This laser tracker uses Firebase (firebase.com) as its backend. Firebase is a realtime database as a service application that allows developers to build data driven applications without a custom server component. All the application specific code for the laser tracker is run in the browser and is hosted as static files.
Because there is no custom server component with Firebase the security model is a little different than your typical database driven LAMP-style application.
Firebase provides an authentication layer that can use usernames and passwords, and/or third-party OAuth authentication. Authorization rules are set by application administrator(s) which restrict read/write access to users authenticated through one of these mechanisms.

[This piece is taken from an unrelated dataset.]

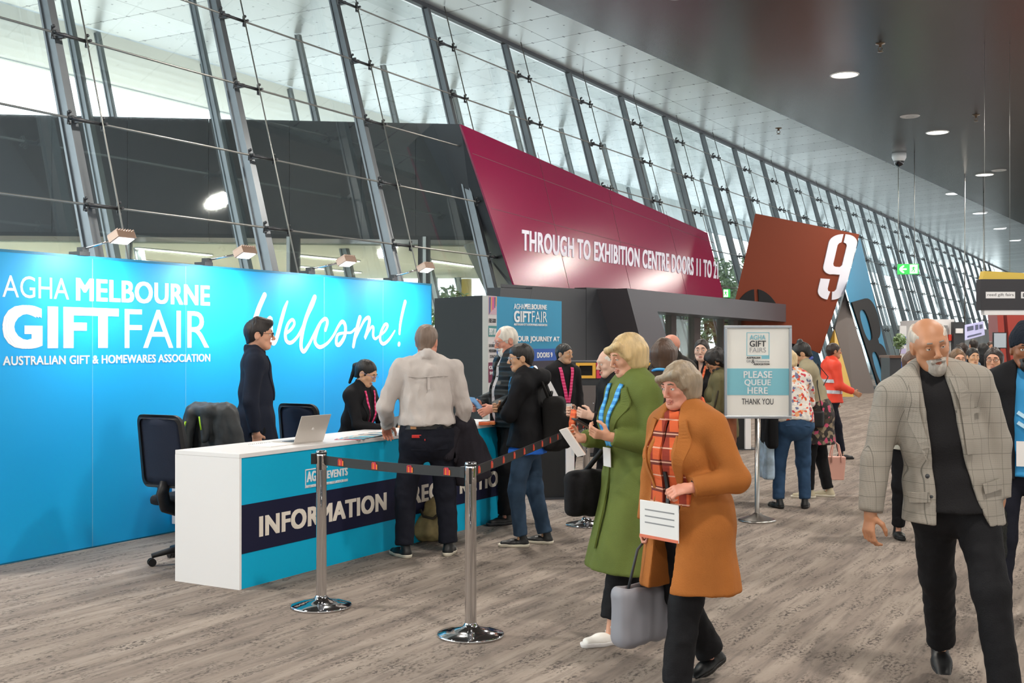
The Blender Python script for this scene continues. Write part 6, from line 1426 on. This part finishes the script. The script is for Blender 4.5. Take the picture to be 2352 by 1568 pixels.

A typical database driven web application employs a general set of access rules for the application-database connection and it is left as an exercise to the application to restrict access to the database appopriately for the application users. In a Firebase application these rules are set directly on the database and the users have direct access to the data for which they are authorized.
Rather than tables with hard defined schema, Firebase data is stored as a nested object. Anything that can be represented as a JSON object can be stored in Firebase. JSON is used as the import/export and backup mechanism within Firebase.
Firebase is designed to be real-time. Rather than issuing queries and iterating over result sets, Firebase apps attach event listeners to part of the object store. Once attached events immediately fire for everything already stored there, and then again for anything that is added, changed, or removed. Most of the time nothing special has to be added to make Firebase applications work in a real-time.